Du reste, l’activité de change de la Maison du Bitcoin à Paris a été visée par l’Autorité de contrôle prudentiel et de résolution (ACPR) et cette dernière applique désormais les procédures de lutte contre le blanchiment des capitaux et le financement du terrorisme (LCB-FT). Ainsi, dans le bureau de change de la Maison du Bitcoin, une pièce d’identité est nécessaire pour effectuer un achat ou une vente. Toutefois, il convient de noter que ces mesures n’ont été appliquées qu’à une seule des bornes d’échange de France.

A la lumière des éléments qui précèdent, il est donc aisé de constater qu’il est nécessaire d’établir une législation applicable à l’ensemble du pays, permettant de réguler de manière effective l’usage qui est fait de ces bornes d’échanges et distributeurs.

À cet effet, il aurait été envisageable de s’inspirer du système Robocoin existant notamment aux États-Unis, au Canada, à Hong-Kong et au Royaume-Uni. En effet, les bornes d’échange Robocoin permettent des formalités d’identification de l’individu reposant sur un contrôle biométrique. Ce contrôle peut notamment s’effectuer par une empreinte palmaire, par un enregistrement de la pièce d’identité, par une comparaison des traits du visage avec la pièce d’identité. Un tel système permettrait de recenser les utilisateurs de bitcoins, et de leur appliquer la même traçabilité que les utilisateurs de monnaies ordinaires. L’abandon de l’anonymat se traduira par la suppression du sentiment d’impunité qui règne sur le Darknet.

Toutefois, une solution plus efficace peut être préférée audit contrôle d’identité des acheteurs et des vendeurs : l’interdiction totale d’achat et de vente en espèces de crypto-monnaies par des bornes d’échanges et distributeurs par le biais d’argent en espèces, laquelle aurait pour effet de restreindre autant que possible tout lien entre les monnaies virtuelles et la cybercriminalité.

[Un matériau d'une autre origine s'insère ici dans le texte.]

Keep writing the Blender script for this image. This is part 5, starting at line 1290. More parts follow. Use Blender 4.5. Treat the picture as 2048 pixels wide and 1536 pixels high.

Tel est l’objet de la présente proposition de loi.

PROPOSITION DE LOI

Article 1er

Sont qualifiées de crypto-monnaies, ou monnaies virtuelles, les valeurs monétaires dématérialisées et décentralisées utilisables sur les réseaux informatiques, grâce à l’utilisation de mécanisme cryptographiques.

Article 2

L’installation et l’utilisation de bornes d’échange et de distributeurs de crypto-monnaies permettant de convertir de l’argent en espèces en crypto-monnaies est interdite sur le territoire français.

 

Source : senat.fr 

 


[1] Il n’y a, à notre connaissance, qu’un seul distributeur de bitcoins encore en activité en France, c’est celui que la société espagnole GroupBTC/BTCFacil possède à Montpellier. La boutique PcDuo à Bois-Colombes a fermé le sien, tout comme La Maison du Bitcoin et MineOnCloud n’existe plus.

[2] Know your customer (KYC) : pratique consistant, pour les entreprises du secteur financier, à conserver l’identité de leurs clients et le registre de leurs transactions.